Obrigado Marisol por estar junto em um  trabalho tão forte, com pessoas que acreditam no poder transformador da arte. Acredito veementemente que meu melhor remédio é a arte, o teatro, a poesia e o amor e reforço esta crença a cada vez que alguém aparece e me ajuda a encontrar isso em mim.

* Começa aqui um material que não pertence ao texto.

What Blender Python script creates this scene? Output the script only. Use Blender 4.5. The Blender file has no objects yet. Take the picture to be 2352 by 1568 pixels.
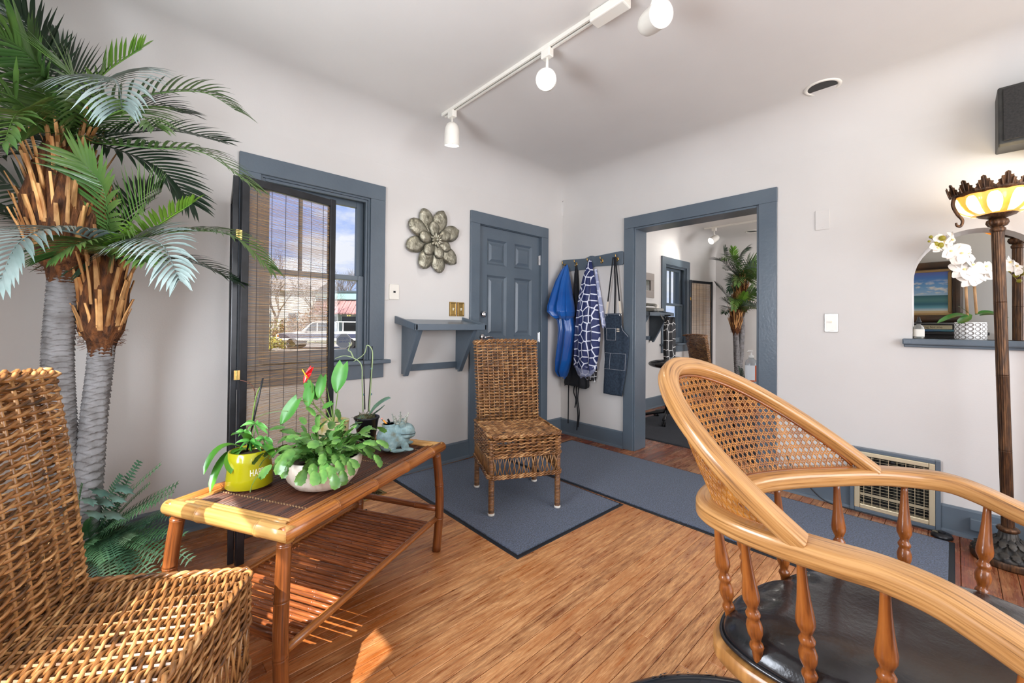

Obrigado a Letícia Guimarães por seu amor intenso.

ABRAÇÃO <3

terça-feira, 5 de julho de 2016

Oficinas com Marisol Salinas

04/07/2016 

           Durante esta semana, estamos sendo acaloradas por una maria especial... la Marisol. Vinda de El Salvador, residente no Paraguai e hospedada em Curitiba, percorre seu próprio asterismo e traz consigo a sabedoria de seus caminhos.
            Ter Marisol como mestra está nos permitindo uma aventura corporal. A cada dia, começamos com o corpo no chão da sala de ensaios do Abração e, guiados pelo som das palavras que habitam entre Mar y Sol, nos tornamos condutores de nós mesmos e adentramos no solo, absorvendo da energia de aterramento; para depois flutuarmos muito além da Terra; e enfim colocarmo-nos em nossa troposfera novamente. Mas dessa vez, conscientes da nossa ligação com o subterrâneo e o celestial.
            Conhecer as possibilidades do corpo é investir em nós mesmos, permitindo desenvolver-nos enquanto indivíduos e, junto, o grupo como um todo.


            A cada dia de oficina consigo sentir meu corpo mais leve, mais presente, mais relaxado e mais vivo. E isso repercute em muito em meu estado emocional, que se alegra durante os exercícios e se torna disponível ao bem estar.

            Hoje, particularmente, me diverti e ri como uma criança brincando. Tenho percebido que tiro o melhor das oficinas quando habito de verdade na minha imaginação, onde as imagens corporais que crio expandem as possibilidades do mundo físico.